The American experiment: Secularism as the balancing act
Against this backdrop of violent imbalance, the American system of democracy and its specific model of secularism were designed to institutionalize a lasting balance between the three pillars.
The American Founders, having witnessed the dangers of a state-run "God" pillar in Europe, sought a solution that did not involve destroying religion, as the French revolutionaries did. Instead, they protected the "God" pillar while simultaneously separating it from the "Country" pillar. The First Amendment is this balancing act: "Congress shall make no law respecting an establishment of religion, or prohibiting the free exercise thereof…"
Crucially, though often unstated, this system also created a protected sphere for the "Family" pillar. By limiting the power of the state through a Constitution, a Bill of Rights, and the principle of federalism, the American model implicitly recognized the family as a pre-political institution. Rights of privacy, parental authority, and the home as a protected space are all part of this framework that views the family as an institution the state must recognize and protect, not create or command.

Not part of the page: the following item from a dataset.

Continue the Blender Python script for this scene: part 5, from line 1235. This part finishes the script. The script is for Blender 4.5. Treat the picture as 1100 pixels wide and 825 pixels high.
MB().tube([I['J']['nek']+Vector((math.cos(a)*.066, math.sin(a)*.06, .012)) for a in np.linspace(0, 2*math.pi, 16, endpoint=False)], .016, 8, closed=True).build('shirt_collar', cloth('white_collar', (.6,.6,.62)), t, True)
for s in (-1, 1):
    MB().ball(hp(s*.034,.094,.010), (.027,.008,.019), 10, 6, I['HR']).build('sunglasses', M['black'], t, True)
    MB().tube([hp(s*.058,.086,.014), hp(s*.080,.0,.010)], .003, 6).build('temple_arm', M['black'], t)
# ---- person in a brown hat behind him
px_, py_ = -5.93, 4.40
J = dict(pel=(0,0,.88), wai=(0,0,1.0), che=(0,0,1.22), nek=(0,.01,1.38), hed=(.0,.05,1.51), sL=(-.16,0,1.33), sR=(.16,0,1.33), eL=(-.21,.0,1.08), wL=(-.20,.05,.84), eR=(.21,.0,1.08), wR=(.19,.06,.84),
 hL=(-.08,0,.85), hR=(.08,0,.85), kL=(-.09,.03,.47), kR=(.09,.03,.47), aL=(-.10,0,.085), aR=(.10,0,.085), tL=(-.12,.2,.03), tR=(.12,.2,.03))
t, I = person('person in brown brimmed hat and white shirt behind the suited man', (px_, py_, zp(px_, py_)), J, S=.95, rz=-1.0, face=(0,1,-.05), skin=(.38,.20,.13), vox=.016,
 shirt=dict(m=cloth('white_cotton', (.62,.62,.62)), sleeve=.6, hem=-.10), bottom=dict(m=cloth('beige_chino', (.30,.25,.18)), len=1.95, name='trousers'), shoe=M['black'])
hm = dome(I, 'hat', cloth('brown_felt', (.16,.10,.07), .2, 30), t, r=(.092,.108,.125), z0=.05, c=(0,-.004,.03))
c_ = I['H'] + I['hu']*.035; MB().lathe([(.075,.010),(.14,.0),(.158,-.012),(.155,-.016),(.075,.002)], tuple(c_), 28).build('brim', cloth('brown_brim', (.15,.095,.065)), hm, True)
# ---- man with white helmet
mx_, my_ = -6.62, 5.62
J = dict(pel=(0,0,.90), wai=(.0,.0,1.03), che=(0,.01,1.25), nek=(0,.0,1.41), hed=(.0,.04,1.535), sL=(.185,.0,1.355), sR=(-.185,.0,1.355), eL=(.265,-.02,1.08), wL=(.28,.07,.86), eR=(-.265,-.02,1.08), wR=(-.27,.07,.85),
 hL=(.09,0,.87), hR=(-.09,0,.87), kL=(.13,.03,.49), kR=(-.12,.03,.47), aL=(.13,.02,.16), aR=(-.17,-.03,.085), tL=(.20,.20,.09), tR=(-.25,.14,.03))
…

This balance was never perfect. The American experiment has been fraught with its own violent struggles to find equilibrium: the Civil War, the moral failings of slavery and segregation, and ongoing, divisive culture wars. However, these struggles do not mark failure but proof that the balancing act endures.
The contemporary challenge: A new imbalance?
Today, the balancing act faces new and disorienting challenges. The 21st-century threat may not be a single, overpowering pillar, but rather a simultaneous erosion of all three.
- The "God" pillar faces a decline in traditional faith in the West, often replaced by intense political ideologies that function as "new religions," or by a pervasive public apathy toward the transcendent.
- The "Country" pillar is weakened from without by globalization, which makes borders more porous, and fractured from within by a resurgent tribalism and a loss of shared civic identity.
- The "Family" pillar faces new and profound stresses: economic pressures that make family formation difficult, a culture of radical individualism, deep state intervention in education and welfare, radical feminism, gender theory, and a technological wave that can isolate individuals and undermine parental authority.
The 20th-century threat was tyranny, born from one pillar crushing the others. The 21st-century threat may be incoherence, a society of disconnected individuals, lacking transcendent morals, a shared civic project, or stable generational bonds.
Our politics today, whether left or right, increasingly substitutes identity for duty and outrage for meaning. The result is not the tyranny of one pillar, but the hollowing of all three. The danger is not oppression but emptiness, a civilization forgetting why it exists. Only by recovering purpose in all three spheres can the West avoid dissolving into noise.
The challenge, then and now, is not to erase any one pillar, but to hold all three in a difficult, dynamic, and necessary tension, the only balance by which a civilization endures.